Data for processing:
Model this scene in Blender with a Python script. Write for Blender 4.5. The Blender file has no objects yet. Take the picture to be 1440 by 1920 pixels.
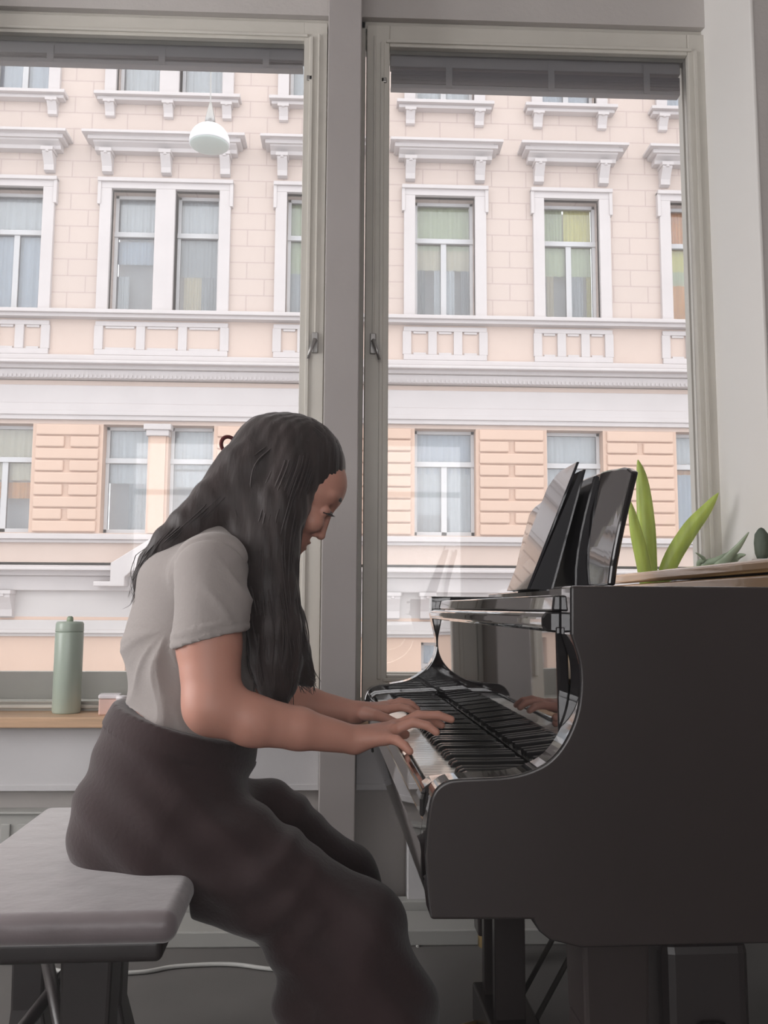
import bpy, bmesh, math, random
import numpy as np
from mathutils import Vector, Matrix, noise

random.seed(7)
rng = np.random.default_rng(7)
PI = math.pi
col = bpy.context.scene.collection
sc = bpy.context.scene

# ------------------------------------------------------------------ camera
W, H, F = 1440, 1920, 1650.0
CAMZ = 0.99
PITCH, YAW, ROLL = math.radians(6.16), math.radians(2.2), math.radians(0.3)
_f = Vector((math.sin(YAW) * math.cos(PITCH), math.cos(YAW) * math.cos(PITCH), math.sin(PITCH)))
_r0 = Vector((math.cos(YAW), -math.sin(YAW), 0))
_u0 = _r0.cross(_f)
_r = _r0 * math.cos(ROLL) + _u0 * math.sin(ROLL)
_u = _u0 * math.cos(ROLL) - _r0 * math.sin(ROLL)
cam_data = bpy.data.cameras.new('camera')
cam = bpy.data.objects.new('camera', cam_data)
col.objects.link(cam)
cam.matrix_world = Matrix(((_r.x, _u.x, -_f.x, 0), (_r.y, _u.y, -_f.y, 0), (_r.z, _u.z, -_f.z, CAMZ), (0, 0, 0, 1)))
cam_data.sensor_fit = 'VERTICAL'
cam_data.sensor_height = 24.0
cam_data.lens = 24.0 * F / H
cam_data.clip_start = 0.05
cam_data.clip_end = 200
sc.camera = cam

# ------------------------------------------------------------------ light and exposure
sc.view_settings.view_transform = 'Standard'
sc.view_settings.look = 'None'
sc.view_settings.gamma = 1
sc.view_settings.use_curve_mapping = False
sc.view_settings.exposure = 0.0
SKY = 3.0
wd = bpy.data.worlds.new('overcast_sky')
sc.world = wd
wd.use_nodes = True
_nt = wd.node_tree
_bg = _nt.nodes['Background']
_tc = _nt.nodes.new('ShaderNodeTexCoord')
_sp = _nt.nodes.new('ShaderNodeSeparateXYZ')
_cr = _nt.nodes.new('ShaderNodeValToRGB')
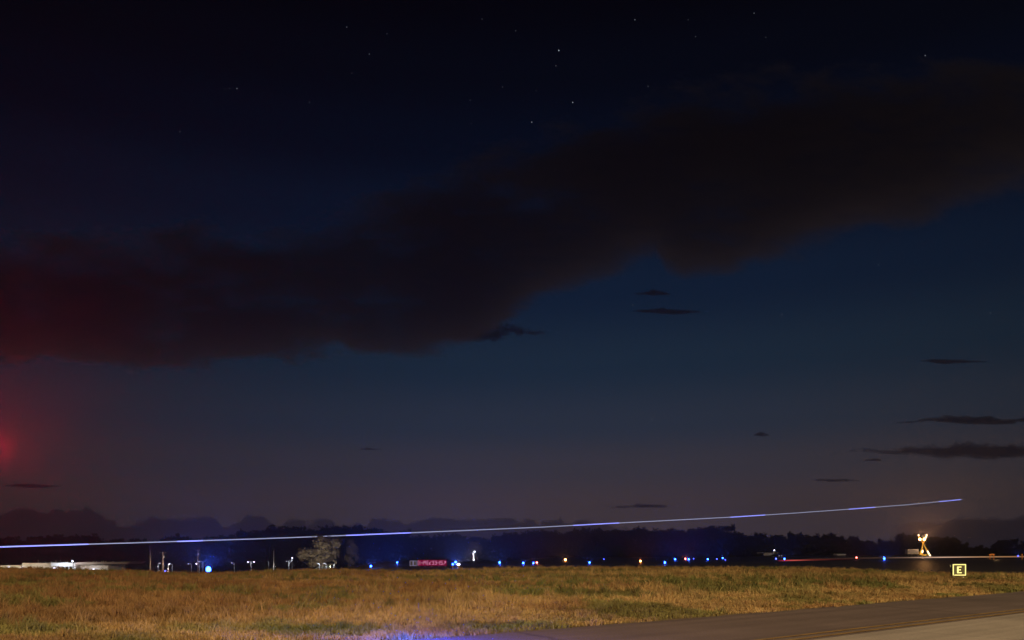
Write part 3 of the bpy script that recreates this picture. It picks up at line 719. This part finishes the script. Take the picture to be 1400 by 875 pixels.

Task to complete:
Return, please, the exact lines from the beginning of the entries above through the line containing "sc.camera = cam", both included; pictures are left out.

Answer in full:
Model this scene in Blender with a Python script. Write for Blender 4.5. The Blender file has no objects yet. Take the picture to be 1440 by 1920 pixels.
import bpy, bmesh, math, random
import numpy as np
from mathutils import Vector, Matrix, noise

random.seed(7)
rng = np.random.default_rng(7)
PI = math.pi
col = bpy.context.scene.collection
sc = bpy.context.scene

# ------------------------------------------------------------------ camera
W, H, F = 1440, 1920, 1650.0
CAMZ = 0.99
PITCH, YAW, ROLL = math.radians(6.16), math.radians(2.2), math.radians(0.3)
_f = Vector((math.sin(YAW) * math.cos(PITCH), math.cos(YAW) * math.cos(PITCH), math.sin(PITCH)))
_r0 = Vector((math.cos(YAW), -math.sin(YAW), 0))
_u0 = _r0.cross(_f)
_r = _r0 * math.cos(ROLL) + _u0 * math.sin(ROLL)
_u = _u0 * math.cos(ROLL) - _r0 * math.sin(ROLL)
cam_data = bpy.data.cameras.new('camera')
cam = bpy.data.objects.new('camera', cam_data)
col.objects.link(cam)
cam.matrix_world = Matrix(((_r.x, _u.x, -_f.x, 0), (_r.y, _u.y, -_f.y, 0), (_r.z, _u.z, -_f.z, CAMZ), (0, 0, 0, 1)))
cam_data.sensor_fit = 'VERTICAL'
cam_data.sensor_height = 24.0
cam_data.lens = 24.0 * F / H
cam_data.clip_start = 0.05
cam_data.clip_end = 200
sc.camera = cam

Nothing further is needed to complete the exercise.